→ **Supplied data**:
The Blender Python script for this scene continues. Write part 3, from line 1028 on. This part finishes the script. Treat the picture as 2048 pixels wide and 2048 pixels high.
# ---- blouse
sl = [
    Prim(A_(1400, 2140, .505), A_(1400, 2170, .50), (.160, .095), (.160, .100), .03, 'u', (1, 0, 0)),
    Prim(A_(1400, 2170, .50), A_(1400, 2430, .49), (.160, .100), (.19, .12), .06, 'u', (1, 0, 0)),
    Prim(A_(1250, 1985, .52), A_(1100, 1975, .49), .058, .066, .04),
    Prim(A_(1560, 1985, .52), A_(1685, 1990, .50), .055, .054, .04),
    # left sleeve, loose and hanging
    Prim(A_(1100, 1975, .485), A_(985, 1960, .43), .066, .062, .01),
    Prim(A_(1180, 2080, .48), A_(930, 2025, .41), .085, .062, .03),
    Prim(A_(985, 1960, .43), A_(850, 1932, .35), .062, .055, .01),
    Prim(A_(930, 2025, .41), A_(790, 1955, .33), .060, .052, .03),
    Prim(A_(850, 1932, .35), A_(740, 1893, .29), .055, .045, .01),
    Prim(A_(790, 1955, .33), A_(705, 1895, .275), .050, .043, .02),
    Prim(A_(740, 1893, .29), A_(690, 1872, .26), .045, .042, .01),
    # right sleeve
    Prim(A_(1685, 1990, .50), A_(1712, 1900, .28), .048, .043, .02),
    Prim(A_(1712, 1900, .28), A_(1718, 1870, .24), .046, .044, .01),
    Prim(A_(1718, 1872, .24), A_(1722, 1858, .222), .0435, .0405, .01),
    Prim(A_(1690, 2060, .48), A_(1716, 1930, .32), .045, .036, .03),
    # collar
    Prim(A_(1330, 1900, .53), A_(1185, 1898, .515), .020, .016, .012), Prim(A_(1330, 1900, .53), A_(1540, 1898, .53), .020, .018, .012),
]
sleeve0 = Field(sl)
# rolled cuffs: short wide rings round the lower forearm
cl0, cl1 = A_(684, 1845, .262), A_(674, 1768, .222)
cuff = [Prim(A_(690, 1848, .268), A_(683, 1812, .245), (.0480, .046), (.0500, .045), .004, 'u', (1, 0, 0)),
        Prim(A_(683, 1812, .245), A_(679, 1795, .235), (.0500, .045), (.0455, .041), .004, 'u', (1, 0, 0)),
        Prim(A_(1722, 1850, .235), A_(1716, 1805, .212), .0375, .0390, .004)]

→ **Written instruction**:
Output the whole listing above again, word for word.

→ **Written solution**:
The Blender Python script for this scene continues. Write part 3, from line 1028 on. This part finishes the script. Treat the picture as 2048 pixels wide and 2048 pixels high.
# ---- blouse
sl = [
    Prim(A_(1400, 2140, .505), A_(1400, 2170, .50), (.160, .095), (.160, .100), .03, 'u', (1, 0, 0)),
    Prim(A_(1400, 2170, .50), A_(1400, 2430, .49), (.160, .100), (.19, .12), .06, 'u', (1, 0, 0)),
    Prim(A_(1250, 1985, .52), A_(1100, 1975, .49), .058, .066, .04),
    Prim(A_(1560, 1985, .52), A_(1685, 1990, .50), .055, .054, .04),
    # left sleeve, loose and hanging
    Prim(A_(1100, 1975, .485), A_(985, 1960, .43), .066, .062, .01),
    Prim(A_(1180, 2080, .48), A_(930, 2025, .41), .085, .062, .03),
    Prim(A_(985, 1960, .43), A_(850, 1932, .35), .062, .055, .01),
    Prim(A_(930, 2025, .41), A_(790, 1955, .33), .060, .052, .03),
    Prim(A_(850, 1932, .35), A_(740, 1893, .29), .055, .045, .01),
    Prim(A_(790, 1955, .33), A_(705, 1895, .275), .050, .043, .02),
    Prim(A_(740, 1893, .29), A_(690, 1872, .26), .045, .042, .01),
    # right sleeve
    Prim(A_(1685, 1990, .50), A_(1712, 1900, .28), .048, .043, .02),
    Prim(A_(1712, 1900, .28), A_(1718, 1870, .24), .046, .044, .01),
    Prim(A_(1718, 1872, .24), A_(1722, 1858, .222), .0435, .0405, .01),
    Prim(A_(1690, 2060, .48), A_(1716, 1930, .32), .045, .036, .03),
    # collar
    Prim(A_(1330, 1900, .53), A_(1185, 1898, .515), .020, .016, .012), Prim(A_(1330, 1900, .53), A_(1540, 1898, .53), .020, .018, .012),
]
sleeve0 = Field(sl)
# rolled cuffs: short wide rings round the lower forearm
cl0, cl1 = A_(684, 1845, .262), A_(674, 1768, .222)
cuff = [Prim(A_(690, 1848, .268), A_(683, 1812, .245), (.0480, .046), (.0500, .045), .004, 'u', (1, 0, 0)),
        Prim(A_(683, 1812, .245), A_(679, 1795, .235), (.0500, .045), (.0455, .041), .004, 'u', (1, 0, 0)),
        Prim(A_(1722, 1850, .235), A_(1716, 1805, .212), .0375, .0390, .004)]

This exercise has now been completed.